### Exercise task
What is the number of lines containing the word "wide"? Please answer with that number and nothing more.

════════════════

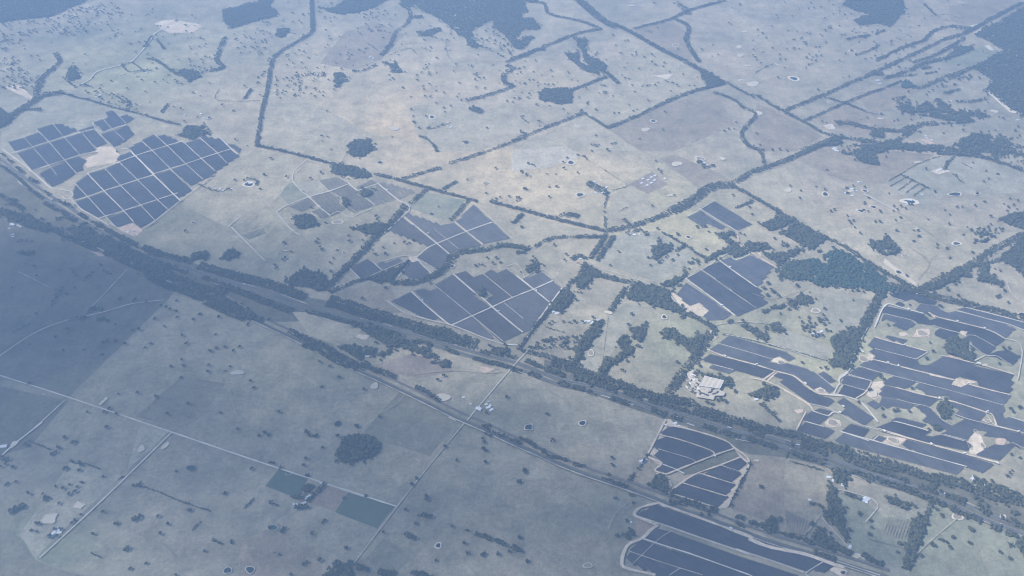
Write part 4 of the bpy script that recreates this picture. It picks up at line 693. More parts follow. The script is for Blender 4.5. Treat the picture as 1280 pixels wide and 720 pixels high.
WOODS = [('triangular wood', 11, 0, 'c 850,300 880,325 960,360 1003,392 990,402 928,414'),  # what, spacing, gaps, outline
 ('dark closed forest', 13, 0, 'X -90,-120 650,-60 700,0 640,30 520,90 400,140 200,155 60,170 -90,215'), ('dark far hillside wood', 12, 0, 'a 1085,133 1040,80 1050,50 1130,30 1200,12 1290,-10 b 60,30 112,72 20,98'), ('dark far wood with a straight lower edge', 12, 0, 'b 285,38 360,42 430,0 480,-20 640,-10 560,35 470,66 400,70'),
 ('broad far forest with a ragged lower edge', 13.5, .1, 'U 130,-60 1290,-60 1200,20 1130,40 1150,98 1090,115 1180,150 1250,218 1240,240 1090,245 1045,325 1190,290 1195,302 1110,400 1065,395 880,215 870,160 715,240 700,310 770,375 720,395 680,370 640,300 590,285 450,160 230,45 180,85 130,40'),
 ('small crescent wood', 11, 0, 'U 275,255 300,245 320,262 440,230 440,250 370,298 280,285'), ('oval plantation of dark trees', 10.5, 0, 'c 122,445 150,422 215,417 262,422 285,458 268,485 200,490 140,475'), ('dark grove of two joined patches', 10.5, .15, 'c 245,258 310,250 330,310 400,315 405,350 350,340 290,300'),
 ('small dark oval wood', 10.5, 0, 'b 95,140 155,138 160,150 120,180 95,165'), ('trapezoid copse of dark trees', 10, 0, 'a 322,318 355,313 377,370 318,388'), ('dark wood at the picture edge', 10, 0, 'a -40,520 10,515 60,560 20,600 -40,610'), ('dark copse with a pale verge', 10, .05, 'a 842,640 880,600 950,600 990,632 900,660'),
 ('dark lobed grove', 10, .1, 'a 838,340 870,332 935,335 940,362 890,388'), ('large oval copse of mixed trees', 10, 0, 'b 436,690 468,662 530,656 550,690 548,712 500,742 450,735 432,718'), ('long dark plantation', 9.5, 0, 'f 362,100 400,92 545,145 520,165 460,165 362,135'), ('kite-shaped grove', 9.5, 0, 'f 170,340 230,333 308,375 222,407 182,385'),
 ('long tapering wood', 9.5, 0, 'f 438,400 600,366 622,400 560,440'), ('broad dark wood', 9.5, 0, 'f 145,640 230,588 320,620 342,660 310,690 150,660'), ('dark wedge of trees', 9.5, 0, 'f 520,640 722,556 640,650 580,652'), ('small oval grove', 9, 0, 'L 758,215 800,178 868,190 870,212 800,230'), ('small leaning grove', 9, 0, 'L 612,245 640,238 692,290 640,300'),
 ('small diamond-shaped wood', 9, 0, 'e 1045,540 1090,498 1132,515 1080,552'), ('low round thicket', 8, 0, 'e 910,520 965,516 970,538 920,542'), ('horseshoe grove of dense trees', 9.5, .1, 'g 690,455 740,460 750,500 690,555 650,540'), ('small square wood', 9, 0, 'g 65,602 108,545 132,580 85,606'), ('ragged triangular wood', 9.5, .1, 'O 275,235 400,235 392,250 340,255 407,290 380,302 310,260'),
 ('low wood with a flat base', 9.5, .1, 'O 440,300 520,285 612,322 500,340'), ('arrowhead-shaped wood', 9.5, 0, 'O 240,388 340,330 400,305 470,345 410,370 360,345 250,392'), ('long triangular wood', 9.5, 0, 'O 550,355 790,325 650,420'), ('five-sided wood', 9.5, 0, 'O 635,480 660,430 750,390 810,400 810,492'), ('wood planted in long stripes', 9, .0, 'O 535,187 640,135 740,150 750,170 600,222'),
 ('dark square wood', 9.5, 0, 'h 130,420 215,368 352,450 280,497'), ('deep green forest block with pale gaps', 11, .2, 'h 110,636 160,572 290,540 400,500 520,560 640,640 690,690 620,712 500,690 390,672 300,668 250,640'), ('ragged triangular copse', 10, .1, 'h 563,470 632,438 688,507 640,526 568,500'), ('wide dark wood at the frame edge', 10.5, .05, 'h 1160,360 1230,328 1300,318 1300,415'),
 ('dense belt wood', 10, .05, 'h 800,690 900,628 1010,580 1020,618 960,640 860,690'), ('lower edge forest wedge', 10.5, 0, 'h 1170,520 1290,435 1290,630 1228,592'), ('small spur of trees', 10, .1, 'h 1080,570 1112,562 1118,620 1180,655 1175,668 1060,642'), ('leafy wood wedge', 9.2, 0, 'l 362,285 420,250 500,235 515,250 460,424 365,396 385,322'),
 ('dark square wood', 9.2, 0, 'l 900,290 930,280 1000,280 1012,330 1052,362 1030,385 905,340'), ('round grove', 9, 0, 'l 860,592 895,566 930,600 912,665 872,622'), ('tiny round thicket', 8, 0, 'l 848,690 875,690 875,712 850,712'), ('flame-shaped grove', 9, 0, 'A 428,60 450,40 640,130 622,166 556,150'), ('round-topped grove', 9, 0, 'A 655,60 720,28 762,90 750,130 662,92'),
 ('curving thicket', 8.6, .05, 'A 70,432 160,430 300,470 355,505 330,545 210,470'), ('loose thicket', 9.5, .25, 'w 480,95 620,40 725,50 640,110 560,122'), ('tall ragged wood', 8.6, .05, 'p 372,298 400,310 432,440 457,562 338,440'), ('dark thicket with a bare side', 8.6, .1, 'p 290,532 305,485 335,495 380,562 450,612 400,590'), ('rectangular plantation', 8.4, 0, 'p 757,455 820,440 732,690 684,672'),
 ('lens-shaped thicket', 8, 0, 'p 614,350 690,350 727,382 700,388'), ('thicket at the right frame edge', 9, 0, 'p 1228,565 1290,530 1290,625'), ('thicket around a house', 8.6, .2, 'S 320,222 462,220 400,372 330,332'), ('open woodland', 12, .35, 'W 500,140 600,175 750,120 860,195 1000,200 1070,222 930,262 800,250 640,222 520,200'), ('square dark wood', 10, 0, 'W 345,322 420,298 412,357 360,352'),
 ('broad roadside wood', 11, 0, 'W 218,470 300,410 460,382 740,420 782,440 600,440 450,430 330,468 382,500 362,532 300,520'), ('wide forest spreading down the slope', 12, .12, 'W 788,432 960,330 1062,340 1052,430 980,470 850,462'), ('open woodland on the slope', 15, .5, 'W 1060,340 1190,350 1210,460 1090,480 1040,440'), ('vast dark forest', 14, 0, 'd 1035,320 1180,240 1090,182 1040,165 1180,90 1300,20 1420,0 1420,600 1280,545 1230,520 1100,430 1135,385'),
 ('dark ridge forest', 13, 0, 'd 428,28 460,-20 690,-20 722,45 650,130 590,112 500,122 480,100 540,70'), ('triangular pine block', 10.5, 0, 'V 300,655 345,655 442,712 300,705'), ('small roadside wood', 10, .1, 'W 50,392 150,350 150,402 60,412'), ('long dark wood strip', 8.6, 0, 'r 0,-60 60,-40 250,10 380,90 430,112 370,136 320,132 210,80 100,42 0,0'), ('long dark highway wood', 8.8, 0, 'r 520,112 660,80 760,140 900,200 1040,260 1280,390 1280,482 1180,432 1050,370 860,290 700,210 560,150'),
 ('dark wood between road and railway', 9, .08, 's 120,262 280,360 450,420 620,470 640,520 770,600 900,690 960,717 850,717 700,620 560,560 400,480 250,410 120,352'), ('dark wood between the roads', 9, .1, 't 580,320 700,300 880,380 1022,450 1000,500 860,490 760,450 660,390'), ('small dark thicket', 8.6, 0, 't 590,520 640,490 692,490 690,532 600,542'), ('ragged thicket', 8.6, .15, 't 405,480 560,470 620,600 560,560'),
 ('long low thicket', 8.6, .05, 't 1000,500 1130,480 1125,520 1010,522'), ('leaning thicket', 8.4, 0, 't 718,545 800,488 822,510 742,562'), ('oval thicket', 8.2, 0, 'u 165,352 200,333 270,340 262,382 180,382'), ('dense thicket', 8.4, 0, 'u 0,222 100,228 82,262 0,268'), ('roadside thicket', 8.4, 0, 'u 592,262 620,222 720,225 742,255 690,285 620,275'), ('roadside thicket with a notch', 8.6, .08, 'v 230,190 330,195 420,240 400,275 260,235'),
 ('dark wood beyond the verge', 8.6, 0, 'x 650,362 680,320 722,338 712,380 668,392'), ('V-shaped wood', 9, 0, 'k 490,300 515,265 580,330 540,370 470,402 440,452 400,452 432,376 482,372 522,332'), ('kite-shaped thicket', 9, 0, 'k 550,240 632,224 622,272 600,302'), ('broad hooked wood', 9.2, 0, 'k 700,250 740,228 770,265 842,280 870,260 900,262 862,382 838,340 810,310 720,272'), ('slanting wood', 9, 0, 'k 280,392 310,396 437,203 392,200 340,272'),
 ('small slanting plantation', 9, 0, 'k 182,146 240,60 302,70 250,142'), ('dense wood along the lane', 9.2, 0, 'k 540,60 580,20 700,40 742,60 752,100 832,160 830,176 700,130 540,96'), ('block of trees by the lane', 9.2, 0, 'g 285,642 330,590 352,568 425,625 370,640 330,692'), ('rounded wood', 9, .05, 'n 368,145 385,110 420,75 480,58 540,65 575,100 555,150 500,172 440,182 392,168'),
 ('dark thicket at the bottom edge', 8.6, .05, 'n 318,720 372,645 440,675 460,720'), ('dark roundish thicket', 8, .05, 'o 505,510 530,490 575,500 588,520 560,548 515,540'), ('wood by the road bend', 9, .1, 'g 698,662 740,648 790,630 812,588 824,592 780,662 740,678'), ('loose grove', 9.5, .3, 'P 220,480 300,450 330,520 300,570 230,550'), ('low thicket on the field edge', 8, .1, 'R 270,255 330,215 375,240 350,290 290,290'),
 ('square grove', 8.6, .1, 'N 660,195 690,180 725,205 715,225 665,222'), ('scrubby grove', 10, .35, 'l 110,130 250,60 300,108 200,122'), ('scattered grove', 11, .3, 'c 300,180 345,190 350,260 440,310 430,345 350,300'), ('ragged grove', 10, .3, 'b 605,295 650,295 695,345 640,340'), ('loose copse', 10, .3, 'b 362,350 400,345 430,375 370,420'), ('wooded streamside', 9.5, .1, 'V 650,470 740,380 860,375 870,390 760,450 660,485')]
for what, sp, gaps, s in WOODS:
    g = ragged(gpts(s), 18, 10); pts = fill(g, sp, gaps)
    pts += [p for p in fill(grown(gpts(s), 20), sp * 1.2) if rng.random() < .08]      # strays round the edge
    mass('woodland', pts, what, s, 'wood', WOODV, LEAF2 if 'forest block' in what or 'pine' in what else LEAF)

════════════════

### Finished answer
3